Reproduce exactly the lines below from the one containing "The Blender Python" through the one containing "path = [(CX+a, CY+b) for a, b in path]", including both, and nothing else.
────
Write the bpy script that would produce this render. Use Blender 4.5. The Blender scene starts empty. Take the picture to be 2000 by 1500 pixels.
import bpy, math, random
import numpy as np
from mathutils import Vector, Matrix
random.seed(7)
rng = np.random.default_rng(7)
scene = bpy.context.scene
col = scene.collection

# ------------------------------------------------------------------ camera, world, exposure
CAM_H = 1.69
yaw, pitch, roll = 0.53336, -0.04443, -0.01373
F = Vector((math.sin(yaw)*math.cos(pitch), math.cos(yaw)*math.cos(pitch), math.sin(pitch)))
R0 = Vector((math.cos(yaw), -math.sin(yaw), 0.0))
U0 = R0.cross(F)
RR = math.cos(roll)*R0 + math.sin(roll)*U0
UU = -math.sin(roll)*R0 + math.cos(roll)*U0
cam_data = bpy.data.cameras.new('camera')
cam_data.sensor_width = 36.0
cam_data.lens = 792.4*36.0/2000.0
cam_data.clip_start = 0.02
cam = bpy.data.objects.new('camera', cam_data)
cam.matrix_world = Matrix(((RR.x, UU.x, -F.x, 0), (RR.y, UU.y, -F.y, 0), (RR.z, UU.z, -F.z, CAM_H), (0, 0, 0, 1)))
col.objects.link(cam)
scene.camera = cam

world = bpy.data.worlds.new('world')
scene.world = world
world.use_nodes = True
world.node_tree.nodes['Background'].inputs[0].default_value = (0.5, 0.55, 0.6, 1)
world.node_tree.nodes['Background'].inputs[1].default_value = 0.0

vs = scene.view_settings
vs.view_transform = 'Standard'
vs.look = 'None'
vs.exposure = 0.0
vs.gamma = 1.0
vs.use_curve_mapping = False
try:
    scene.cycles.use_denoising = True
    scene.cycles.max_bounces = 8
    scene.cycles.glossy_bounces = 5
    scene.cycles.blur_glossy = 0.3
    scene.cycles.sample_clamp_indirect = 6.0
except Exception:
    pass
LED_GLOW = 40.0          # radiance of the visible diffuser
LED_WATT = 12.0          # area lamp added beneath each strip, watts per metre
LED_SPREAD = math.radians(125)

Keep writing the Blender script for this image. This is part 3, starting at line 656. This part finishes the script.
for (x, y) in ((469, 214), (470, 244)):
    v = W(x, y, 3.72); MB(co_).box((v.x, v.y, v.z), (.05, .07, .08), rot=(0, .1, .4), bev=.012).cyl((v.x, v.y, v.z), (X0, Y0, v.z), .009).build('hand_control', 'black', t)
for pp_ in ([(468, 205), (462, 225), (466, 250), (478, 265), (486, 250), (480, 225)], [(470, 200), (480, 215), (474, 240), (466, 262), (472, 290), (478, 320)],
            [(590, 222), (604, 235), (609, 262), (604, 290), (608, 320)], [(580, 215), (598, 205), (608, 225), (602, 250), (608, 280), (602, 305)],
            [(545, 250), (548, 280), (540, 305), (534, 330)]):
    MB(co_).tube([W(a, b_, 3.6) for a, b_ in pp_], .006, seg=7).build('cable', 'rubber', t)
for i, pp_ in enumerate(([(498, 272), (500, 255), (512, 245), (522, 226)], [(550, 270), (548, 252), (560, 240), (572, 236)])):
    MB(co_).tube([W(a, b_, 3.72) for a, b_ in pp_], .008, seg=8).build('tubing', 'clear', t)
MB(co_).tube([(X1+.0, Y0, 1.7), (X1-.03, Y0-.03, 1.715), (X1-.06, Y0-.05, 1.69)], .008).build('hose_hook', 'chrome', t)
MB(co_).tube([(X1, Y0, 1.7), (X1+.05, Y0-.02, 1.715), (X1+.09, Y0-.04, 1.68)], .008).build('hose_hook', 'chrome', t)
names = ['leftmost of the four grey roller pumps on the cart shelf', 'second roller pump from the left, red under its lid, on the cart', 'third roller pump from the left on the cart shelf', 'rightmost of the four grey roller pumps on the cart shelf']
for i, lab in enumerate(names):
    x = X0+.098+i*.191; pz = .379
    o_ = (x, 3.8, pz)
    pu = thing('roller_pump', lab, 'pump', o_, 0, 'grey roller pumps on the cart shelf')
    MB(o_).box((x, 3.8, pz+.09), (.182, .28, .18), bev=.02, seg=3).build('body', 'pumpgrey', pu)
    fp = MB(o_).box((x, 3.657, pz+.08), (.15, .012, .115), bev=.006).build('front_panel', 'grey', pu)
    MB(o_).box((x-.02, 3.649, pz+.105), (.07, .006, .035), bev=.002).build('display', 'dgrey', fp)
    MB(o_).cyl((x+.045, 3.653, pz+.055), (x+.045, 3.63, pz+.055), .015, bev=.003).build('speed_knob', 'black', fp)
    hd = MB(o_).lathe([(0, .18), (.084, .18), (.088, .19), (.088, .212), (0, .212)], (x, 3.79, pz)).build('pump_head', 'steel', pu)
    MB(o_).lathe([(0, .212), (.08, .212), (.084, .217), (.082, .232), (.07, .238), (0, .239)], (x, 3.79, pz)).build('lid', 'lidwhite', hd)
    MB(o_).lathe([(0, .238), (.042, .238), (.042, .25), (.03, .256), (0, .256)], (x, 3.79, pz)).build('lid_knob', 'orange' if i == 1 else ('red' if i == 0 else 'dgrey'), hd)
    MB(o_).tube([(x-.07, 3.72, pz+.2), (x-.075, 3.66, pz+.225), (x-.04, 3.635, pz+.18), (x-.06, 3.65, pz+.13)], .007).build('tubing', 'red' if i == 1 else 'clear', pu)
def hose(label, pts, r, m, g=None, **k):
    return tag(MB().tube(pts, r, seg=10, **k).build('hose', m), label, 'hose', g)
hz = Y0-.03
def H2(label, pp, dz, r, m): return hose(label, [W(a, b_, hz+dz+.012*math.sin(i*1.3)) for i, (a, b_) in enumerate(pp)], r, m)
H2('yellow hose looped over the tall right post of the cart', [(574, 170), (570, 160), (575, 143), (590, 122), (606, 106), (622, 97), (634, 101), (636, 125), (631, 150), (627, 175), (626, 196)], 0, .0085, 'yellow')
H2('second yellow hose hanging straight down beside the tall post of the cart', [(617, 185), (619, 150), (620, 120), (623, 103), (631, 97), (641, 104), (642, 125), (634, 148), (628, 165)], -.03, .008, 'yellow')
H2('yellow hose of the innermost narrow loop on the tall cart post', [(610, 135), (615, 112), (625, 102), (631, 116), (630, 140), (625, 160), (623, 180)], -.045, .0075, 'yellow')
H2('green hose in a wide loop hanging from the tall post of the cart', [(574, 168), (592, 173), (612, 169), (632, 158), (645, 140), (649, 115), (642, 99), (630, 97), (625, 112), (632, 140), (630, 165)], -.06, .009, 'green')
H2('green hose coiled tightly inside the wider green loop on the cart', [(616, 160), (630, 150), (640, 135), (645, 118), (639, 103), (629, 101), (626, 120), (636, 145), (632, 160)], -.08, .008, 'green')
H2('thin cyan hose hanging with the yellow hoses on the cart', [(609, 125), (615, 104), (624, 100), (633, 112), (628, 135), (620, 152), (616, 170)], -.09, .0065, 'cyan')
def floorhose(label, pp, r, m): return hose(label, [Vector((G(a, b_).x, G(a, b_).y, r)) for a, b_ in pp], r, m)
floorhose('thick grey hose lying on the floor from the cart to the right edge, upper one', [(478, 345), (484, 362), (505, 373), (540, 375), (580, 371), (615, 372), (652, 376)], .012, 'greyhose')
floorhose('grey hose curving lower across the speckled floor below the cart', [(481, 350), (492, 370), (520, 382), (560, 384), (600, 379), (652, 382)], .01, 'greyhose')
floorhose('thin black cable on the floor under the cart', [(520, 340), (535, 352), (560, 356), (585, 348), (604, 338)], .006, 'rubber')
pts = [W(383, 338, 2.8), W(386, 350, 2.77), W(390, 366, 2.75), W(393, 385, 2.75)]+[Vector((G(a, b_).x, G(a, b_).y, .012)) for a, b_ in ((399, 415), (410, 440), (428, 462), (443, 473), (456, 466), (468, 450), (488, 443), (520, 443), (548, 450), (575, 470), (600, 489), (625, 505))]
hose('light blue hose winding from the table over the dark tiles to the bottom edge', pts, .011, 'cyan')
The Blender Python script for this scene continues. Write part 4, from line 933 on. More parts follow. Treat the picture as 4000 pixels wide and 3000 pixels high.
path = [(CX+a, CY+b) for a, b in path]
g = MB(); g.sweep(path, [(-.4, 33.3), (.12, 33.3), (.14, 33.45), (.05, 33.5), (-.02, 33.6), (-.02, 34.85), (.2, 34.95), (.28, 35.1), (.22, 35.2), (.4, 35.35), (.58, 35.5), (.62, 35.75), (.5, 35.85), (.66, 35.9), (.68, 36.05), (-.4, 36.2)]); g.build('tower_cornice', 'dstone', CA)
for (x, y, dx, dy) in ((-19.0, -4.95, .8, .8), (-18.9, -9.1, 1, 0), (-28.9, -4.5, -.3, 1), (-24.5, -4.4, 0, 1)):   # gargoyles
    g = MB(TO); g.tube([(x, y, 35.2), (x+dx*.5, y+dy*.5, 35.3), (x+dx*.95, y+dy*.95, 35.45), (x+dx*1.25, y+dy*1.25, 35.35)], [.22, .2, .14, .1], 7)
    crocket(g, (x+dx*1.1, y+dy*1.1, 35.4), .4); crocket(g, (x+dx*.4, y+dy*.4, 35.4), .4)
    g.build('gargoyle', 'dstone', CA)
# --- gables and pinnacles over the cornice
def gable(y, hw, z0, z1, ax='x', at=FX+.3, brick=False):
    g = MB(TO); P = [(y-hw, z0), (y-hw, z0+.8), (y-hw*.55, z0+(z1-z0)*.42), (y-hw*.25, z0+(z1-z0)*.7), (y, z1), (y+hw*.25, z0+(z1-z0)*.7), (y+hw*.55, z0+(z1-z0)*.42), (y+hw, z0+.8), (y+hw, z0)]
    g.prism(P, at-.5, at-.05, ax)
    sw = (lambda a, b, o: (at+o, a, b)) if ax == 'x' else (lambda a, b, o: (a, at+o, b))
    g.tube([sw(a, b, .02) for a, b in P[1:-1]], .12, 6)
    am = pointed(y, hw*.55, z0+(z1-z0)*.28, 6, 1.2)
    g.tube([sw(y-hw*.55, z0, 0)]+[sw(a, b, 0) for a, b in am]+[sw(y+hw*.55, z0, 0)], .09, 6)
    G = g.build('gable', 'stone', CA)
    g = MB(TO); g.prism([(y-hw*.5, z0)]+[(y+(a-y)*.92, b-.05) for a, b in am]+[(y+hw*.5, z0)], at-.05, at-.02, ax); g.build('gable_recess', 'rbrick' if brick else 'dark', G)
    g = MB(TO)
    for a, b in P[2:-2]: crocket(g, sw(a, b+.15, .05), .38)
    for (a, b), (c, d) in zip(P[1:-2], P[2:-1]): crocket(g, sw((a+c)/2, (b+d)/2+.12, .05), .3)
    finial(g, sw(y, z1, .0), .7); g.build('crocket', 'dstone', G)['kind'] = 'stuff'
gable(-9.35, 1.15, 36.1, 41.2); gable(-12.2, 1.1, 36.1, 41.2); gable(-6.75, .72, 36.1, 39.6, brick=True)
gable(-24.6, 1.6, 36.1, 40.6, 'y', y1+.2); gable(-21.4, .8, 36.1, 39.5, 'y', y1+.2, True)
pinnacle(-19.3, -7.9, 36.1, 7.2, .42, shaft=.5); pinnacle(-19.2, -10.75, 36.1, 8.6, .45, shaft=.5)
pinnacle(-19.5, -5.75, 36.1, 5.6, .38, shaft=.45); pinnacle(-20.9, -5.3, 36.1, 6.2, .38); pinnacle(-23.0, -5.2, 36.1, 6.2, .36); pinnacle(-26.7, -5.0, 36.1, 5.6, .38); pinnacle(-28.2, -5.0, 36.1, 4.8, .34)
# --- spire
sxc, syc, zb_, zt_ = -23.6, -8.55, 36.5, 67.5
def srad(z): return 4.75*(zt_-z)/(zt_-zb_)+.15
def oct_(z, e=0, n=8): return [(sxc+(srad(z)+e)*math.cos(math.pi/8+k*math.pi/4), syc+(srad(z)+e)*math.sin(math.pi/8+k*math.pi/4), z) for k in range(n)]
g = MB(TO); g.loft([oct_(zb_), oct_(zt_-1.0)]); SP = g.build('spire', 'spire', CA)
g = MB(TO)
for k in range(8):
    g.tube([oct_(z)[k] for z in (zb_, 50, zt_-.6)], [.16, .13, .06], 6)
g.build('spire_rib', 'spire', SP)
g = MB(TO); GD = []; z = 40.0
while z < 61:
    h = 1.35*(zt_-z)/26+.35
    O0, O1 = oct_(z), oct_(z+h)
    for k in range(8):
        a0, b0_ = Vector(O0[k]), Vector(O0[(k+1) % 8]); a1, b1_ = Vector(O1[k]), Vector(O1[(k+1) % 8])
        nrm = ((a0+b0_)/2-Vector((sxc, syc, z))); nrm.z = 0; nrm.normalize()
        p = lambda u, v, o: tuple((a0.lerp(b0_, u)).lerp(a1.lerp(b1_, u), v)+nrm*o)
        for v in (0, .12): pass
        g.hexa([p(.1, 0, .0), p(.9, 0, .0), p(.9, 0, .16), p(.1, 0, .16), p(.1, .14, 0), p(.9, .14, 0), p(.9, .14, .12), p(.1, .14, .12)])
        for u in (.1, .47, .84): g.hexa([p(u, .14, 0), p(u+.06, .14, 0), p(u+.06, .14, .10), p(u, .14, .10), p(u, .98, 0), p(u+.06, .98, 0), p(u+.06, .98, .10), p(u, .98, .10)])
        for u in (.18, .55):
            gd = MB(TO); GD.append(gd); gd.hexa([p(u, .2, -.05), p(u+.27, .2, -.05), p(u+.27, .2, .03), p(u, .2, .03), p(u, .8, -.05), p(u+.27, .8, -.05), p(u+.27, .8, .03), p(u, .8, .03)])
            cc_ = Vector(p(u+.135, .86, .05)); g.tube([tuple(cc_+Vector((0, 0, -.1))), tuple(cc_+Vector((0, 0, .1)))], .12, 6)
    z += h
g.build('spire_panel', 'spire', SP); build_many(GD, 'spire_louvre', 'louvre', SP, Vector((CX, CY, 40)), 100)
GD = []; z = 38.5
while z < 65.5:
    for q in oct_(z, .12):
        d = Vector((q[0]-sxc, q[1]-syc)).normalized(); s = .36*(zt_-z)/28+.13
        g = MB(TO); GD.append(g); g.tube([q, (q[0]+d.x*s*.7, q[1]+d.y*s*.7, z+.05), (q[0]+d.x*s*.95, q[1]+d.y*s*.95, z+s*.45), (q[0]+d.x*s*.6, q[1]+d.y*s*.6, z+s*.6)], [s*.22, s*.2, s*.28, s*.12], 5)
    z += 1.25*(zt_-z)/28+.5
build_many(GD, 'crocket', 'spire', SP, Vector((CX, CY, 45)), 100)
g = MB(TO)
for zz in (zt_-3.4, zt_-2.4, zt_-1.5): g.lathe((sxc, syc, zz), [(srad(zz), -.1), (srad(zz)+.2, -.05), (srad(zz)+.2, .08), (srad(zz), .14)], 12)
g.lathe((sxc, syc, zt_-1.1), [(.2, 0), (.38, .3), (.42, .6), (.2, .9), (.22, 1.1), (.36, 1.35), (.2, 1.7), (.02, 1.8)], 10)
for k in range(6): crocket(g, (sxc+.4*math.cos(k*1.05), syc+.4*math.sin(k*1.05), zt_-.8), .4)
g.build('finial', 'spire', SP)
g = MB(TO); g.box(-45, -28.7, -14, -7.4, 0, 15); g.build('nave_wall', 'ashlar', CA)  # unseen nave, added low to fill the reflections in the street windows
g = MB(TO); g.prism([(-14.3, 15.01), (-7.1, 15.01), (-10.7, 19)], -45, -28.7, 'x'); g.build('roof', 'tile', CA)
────
* WRITTEN ANSWER:
The Blender Python script for this scene continues. Write part 4, from line 933 on. More parts follow. Treat the picture as 4000 pixels wide and 3000 pixels high.
path = [(CX+a, CY+b) for a, b in path]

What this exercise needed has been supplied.